Attendu qu’il n’est pas inéquitable de condamner l’employeur à verser à la salariée une somme de 2 000 € au titre des frais irrépétibles qu’elle a été amenée à exposer durant la procédure ;

PAR CES MOTIFS

La cour statuant contradictoirement après en avoir délibéré conformément à la loi,

Infirme partiellement le jugement déféré du conseil de prud’hommes de Chambéry en date du 6 novembre 2014 en ce qu’il a :

— dit que le licenciement est intervenu pour une cause réelle et sérieuse,

— débouté Z Y du surplus de ses prétentions et rejeté les demandes respectives des parties sur le fondement de l’article 700 du code de procédure civile.

— mis les dépens à la charge des parties.

Statuant à nouveau sur les dispositions infirmées et y ajoutant,

Condamne la société ELEA CORP à payer à Z Y épouse X la somme de 11 000 € en réparation du préjudice subi du fait du licenciement dépourvu de cause réelle et sérieuse,

Déboute Z Y épouse X de sa demande indemnitaire au titre des conditions de la rupture du contrat de travail,

Condamne également la société ELEA CORP à verser à Z Y épouse X une somme de 2 000 € en application des dispositions de l’article 700 du code de procédure civile,

Confirme le surplus des dispositions de la juridiction prud’homale,

Condamne la société ELEA CORP aux entiers dépens.

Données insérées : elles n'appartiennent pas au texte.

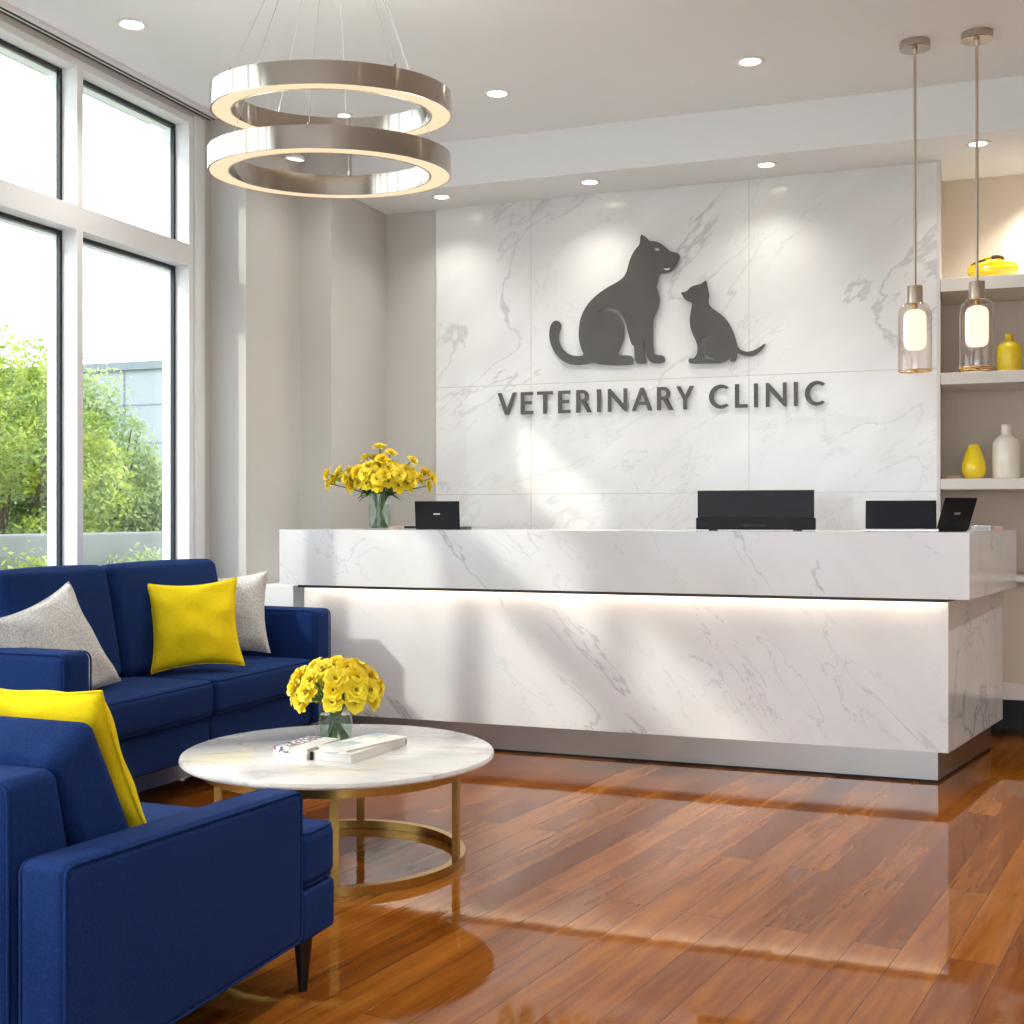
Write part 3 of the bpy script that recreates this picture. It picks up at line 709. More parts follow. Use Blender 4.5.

Ainsi prononcé publiquement le 18 Janvier 2018 par mise à disposition de l’arrêt au greffe de la Cour, les parties présentes en ayant été préalablement avisées dans les conditions prévues au deuxième alinéa de l’article 450 du code de procédure civile, et signé par Madame Claudine FOURCADE, Présidente, et Madame A B, Greffier auquel la minute de la décision a été remise par le magistrat signataire.